Dżihadyści z IS porwali 300 syryjskich robotników
• Rodziny nie mogą się z nimi skontaktować
• Robotnicy zaginęli podczas ataku na cementownię
• O porwaniu poinformowała syryjska telewizja państwowa
Dżihadyści zaatakowali cementownię w Dmeir, 50 kilometrów na wschód od Damaszku. Mieszkańcy miasta twierdzą, że około 300 pracowników zakładu zaginęło, a ich rodziny nie mogą się z nimi skontaktować.Pracownicy zostali prawdopodobnie uprowadzeni z hotelu robotniczego przy cementowni.
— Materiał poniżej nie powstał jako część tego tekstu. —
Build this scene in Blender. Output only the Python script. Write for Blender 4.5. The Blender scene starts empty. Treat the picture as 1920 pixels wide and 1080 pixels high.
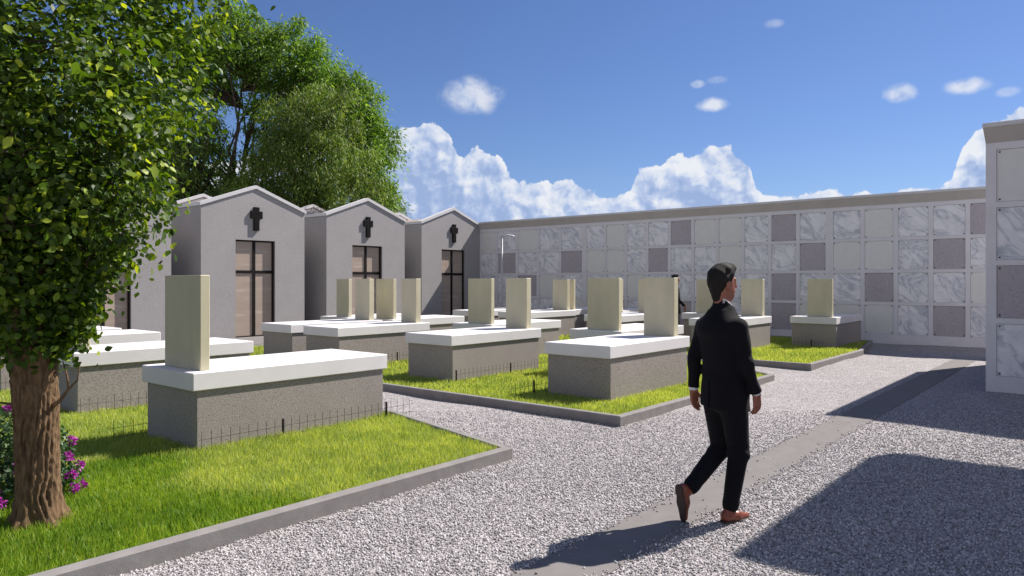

Jej kierownictwo potwierdziło, że nie może się doliczyć części pracowników.
Wschodnia część Dmeir jest kontrolowana przez Państwo Islamskie, a zachodnia - przez rebeliantów z innych ugrupowań. Siły prezydenta Syrii Baszara al Asada kontrolują pobliskie lotnisko wojskowe i elektrownię.
Media zwracają uwagę, że Państwo Islamskie zaatakowało cementownię w Dmeir po tym, jak w ostatnich tygodniach poniosło duże straty z rąk sił al-Asada. W przyszłym tygodniu ma się zacząć w Genewie kolejna runda rozmów pokojowych.
Wcześniej w czwartek Syryjskie Obserwatorium Praw Człowieka informowało o wielu zaginionych po ataku IS na tę cementownię. "Nie ma kontaktu z dziesiątkami pracowników. Są poważne podejrzenia, że zostali oni porwani przez IS i wywiezieni w nieznane miejsce" - podało Obserwatorium, które ma siedzibę w Londynie, a wiadomości z Syrii zbiera poprzez sieć informatorów w kraju.